What is required:
Beginning with the first line, set down every line through the one containing "C.camera = cam", exactly as it appears, but not the pictures.

Recorded information:
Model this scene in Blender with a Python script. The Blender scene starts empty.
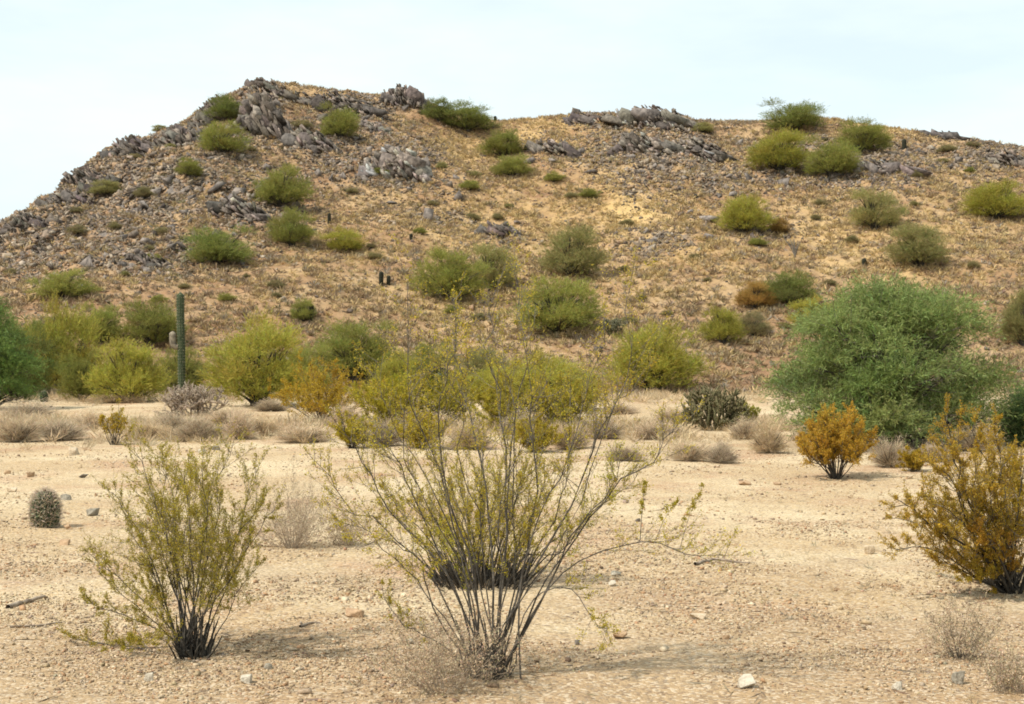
import bpy, bmesh, math
import numpy as np
from mathutils import Vector

C = bpy.context.scene
COL = C.collection
R = math.radians
F = 1422.0          # focal length in pixels of the 1024 px wide frame
HZ = 370.0          # horizon row
CAMZ = 1.7

# ------------------------------------------------------------------ camera, sky, sun, exposure
cam_d = bpy.data.cameras.new('camera')
cam = bpy.data.objects.new('camera', cam_d)
COL.objects.link(cam)
cam_d.sensor_width = 36.0
cam_d.lens = 36.0 * F / 1024.0
cam_d.shift_y = (HZ - 352.0) / 1024.0
cam_d.clip_start = 0.1
cam_d.clip_end = 20000
cam.location = (0, 0, CAMZ)
cam.rotation_euler = (R(90), 0, 0)
C.camera = cam

SUN_FROM = Vector((-0.62, -0.40, 0.92)).normalized()
SUN_EL = math.asin(SUN_FROM.z)
SUN_ROT = math.atan2(SUN_FROM.x, SUN_FROM.y)
world = bpy.data.worlds.new('World')
C.world = world
world.use_nodes = True
wt = world.node_tree
for n in list(wt.nodes):
    wt.nodes.remove(n)
w_out = wt.nodes.new('ShaderNodeOutputWorld')
w_bg = wt.nodes.new('ShaderNodeBackground')
w_sky = wt.nodes.new('ShaderNodeTexSky')
w_sky.sky_type = 'NISHITA'
w_sky.sun_disc = False
w_sky.sun_elevation = SUN_EL
w_sky.sun_rotation = SUN_ROT
w_sky.altitude = 400
w_sky.air_density = 1.0
w_sky.dust_density = 2.5
w_sky.ozone_density = 1.0
w_bg.inputs['Strength'].default_value = 0.125
# thin bright overcast veil in front of the blue
w_tc = wt.nodes.new('ShaderNodeTexCoord')
w_map = wt.nodes.new('ShaderNodeMapping')
w_map.inputs['Scale'].default_value = (1.6, 1.6, 6.0)
w_no = wt.nodes.new('ShaderNodeTexNoise')
w_no.inputs['Scale'].default_value = 2.2
w_no.inputs['Detail'].default_value = 5
w_no.inputs['Roughness'].default_value = 0.55
w_rmp = wt.nodes.new('ShaderNodeMapRange')
w_rmp.inputs['From Min'].default_value = 0.34
w_rmp.inputs['From Max'].default_value = 0.66
w_rmp.inputs['To Min'].default_value = 0.66
w_rmp.inputs['To Max'].default_value = 0.97
w_mix = wt.nodes.new('ShaderNodeMix')
w_mix.data_type = 'RGBA'
w_mix.inputs['B'].default_value = (5.0, 5.6, 5.55, 1)
wt.links.new(w_tc.outputs['Generated'], w_map.inputs['Vector'])
wt.links.new(w_map.outputs['Vector'], w_no.inputs['Vector'])
wt.links.new(w_no.outputs['Fac'], w_rmp.inputs['Value'])
wt.links.new(w_rmp.outputs['Result'], w_mix.inputs['Factor'])
wt.links.new(w_sky.outputs['Color'], w_mix.inputs['A'])
wt.links.new(w_mix.outputs['Result'], w_bg.inputs['Color'])
wt.links.new(w_bg.outputs['Background'], w_out.inputs['Surface'])

sun_d = bpy.data.lights.new('sun', 'SUN')
sun_d.energy = 3.3
sun_d.angle = R(1.3)
sun_d.color = (1.0, 0.95, 0.86)
sun = bpy.data.objects.new('sun', sun_d)
COL.objects.link(sun)
sun.rotation_euler = (-SUN_FROM).to_track_quat('-Z', 'Y').to_euler()

C.view_settings.view_transform = 'Standard'
C.view_settings.look = 'None'
C.view_settings.exposure = 0.68
C.view_settings.gamma = 1.0
C.view_settings.use_curve_mapping = False
C.cycles.filter_width = 1.8
C.cycles.max_bounces = 6
C.cycles.diffuse_bounces = 3
C.cycles.transmission_bounces = 4

# ------------------------------------------------------------------ numpy helpers
RNG = np.random.default_rng(11)


def hash2(i, j, seed):
    h = (i.astype(np.int64) * 374761393 + j.astype(np.int64) * 668265263 + seed * 974634777) & 0xFFFFFFFF
    h = ((h ^ (h >> 13)) * 1274126177) & 0xFFFFFFFF
    return ((h ^ (h >> 16)) & 0xFFFF) / 65535.0


def gnoise(x, y, seed=0):
    xi = np.floor(x); yi = np.floor(y)
    fx = x - xi; fy = y - yi
    u = fx * fx * fx * (fx * (fx * 6 - 15) + 10)
    v = fy * fy * fy * (fy * (fy * 6 - 15) + 10)

    def g(a, b, dx, dy):
        t = hash2(xi + a, yi + b, seed) * 2 * np.pi
        return np.cos(t) * dx + np.sin(t) * dy
    n0 = g(0, 0, fx, fy) * (1 - u) + g(1, 0, fx - 1, fy) * u
    n1 = g(0, 1, fx, fy - 1) * (1 - u) + g(1, 1, fx - 1, fy - 1) * u
    return (n0 * (1 - v) + n1 * v) * 1.5


def fbm(x, y, scale, octaves=4, seed=0, gain=0.5):
    s = np.zeros_like(x); a = 1.0; f = 1.0 / scale
    for k in range(octaves):
        s = s + a * gnoise(x * f + 17.3 * k, y * f - 9.1 * k, seed + k)
        a *= gain; f *= 2.03
    return s


def sstep(a, b, t):
    t = np.clip((t - a) / (b - a), 0, 1)
    return t * t * (3 - 2 * t)


# ------------------------------------------------------------------ the lie of the land
RIDGE = [(-330, 352, 95), (-200, 325, 98), (-120, 292, 100), (-40, 254, 103), (0, 234, 105), (40, 215, 108), (80, 186, 112), (110, 160, 115),
         (145, 141, 118), (180, 131, 121), (215, 108, 124), (245, 92, 127), (265, 86, 128), (300, 88, 130), (350, 97, 132),
         (395, 101, 133), (425, 104, 134), (470, 121, 134), (500, 124, 134), (560, 120, 134), (590, 117, 134),
         (640, 116, 134), (665, 117, 134), (700, 124, 134), (760, 124, 133), (800, 118, 132), (830, 122, 132),
         (870, 130, 132), (905, 134, 131), (960, 142, 130), (1010, 153, 129), (1060, 166, 128), (1150, 192, 126),
         (1260, 240, 122), (1380, 300, 118), (1500, 345, 115)]
_rx = np.array([(p - 512) / F * d for p, r, d in RIDGE])
_ry = np.array([float(d) for p, r, d in RIDGE])
_rz = np.array([CAMZ + (HZ - r) / F * d for p, r, d in RIDGE])
ROCKY = [(60, 222, 120, 60, .85), (130, 170, 90, 55, 1.0), (262, 112, 34, 30, 1), (350, 112, 60, 22, .85), (395, 160, 50, 28, .95),
         (330, 150, 70, 45, .62), (402, 100, 26, 16, 1), (235, 150, 70, 60, .65), (650, 155, 85, 38, .9), (545, 150, 34, 18, .7),
         (590, 122, 28, 10, .7), (845, 166, 110, 28, .95), (985, 157, 60, 22, .85), (705, 182, 60, 26, .7), (150, 250, 110, 34, .65),
         (500, 230, 34, 17, .55), (770, 235, 50, 16, .4), (650, 240, 50, 18, .5), (430, 205, 60, 25, .4), (250, 200, 80, 40, .6)]
GOLD = [(560, 225, 190, 55, .7), (880, 240, 150, 60, .65), (500, 300, 160, 40, .45), (625, 205, 70, 30, 1), (545, 133, 60, 18, .9), (470, 150, 50, 28, .8), (880, 128, 50, 14, 1), (600, 150, 40, 22, .7),
        (370, 90, 60, 14, .6), (700, 260, 90, 30, .6), (450, 235, 70, 30, .6), (860, 200, 90, 18, .5), (960, 175, 40, 14, .6), (330, 270, 60, 25, .4)]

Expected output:
Model this scene in Blender with a Python script. The Blender scene starts empty.
import bpy, bmesh, math
import numpy as np
from mathutils import Vector

C = bpy.context.scene
COL = C.collection
R = math.radians
F = 1422.0          # focal length in pixels of the 1024 px wide frame
HZ = 370.0          # horizon row
CAMZ = 1.7

# ------------------------------------------------------------------ camera, sky, sun, exposure
cam_d = bpy.data.cameras.new('camera')
cam = bpy.data.objects.new('camera', cam_d)
COL.objects.link(cam)
cam_d.sensor_width = 36.0
cam_d.lens = 36.0 * F / 1024.0
cam_d.shift_y = (HZ - 352.0) / 1024.0
cam_d.clip_start = 0.1
cam_d.clip_end = 20000
cam.location = (0, 0, CAMZ)
cam.rotation_euler = (R(90), 0, 0)
C.camera = cam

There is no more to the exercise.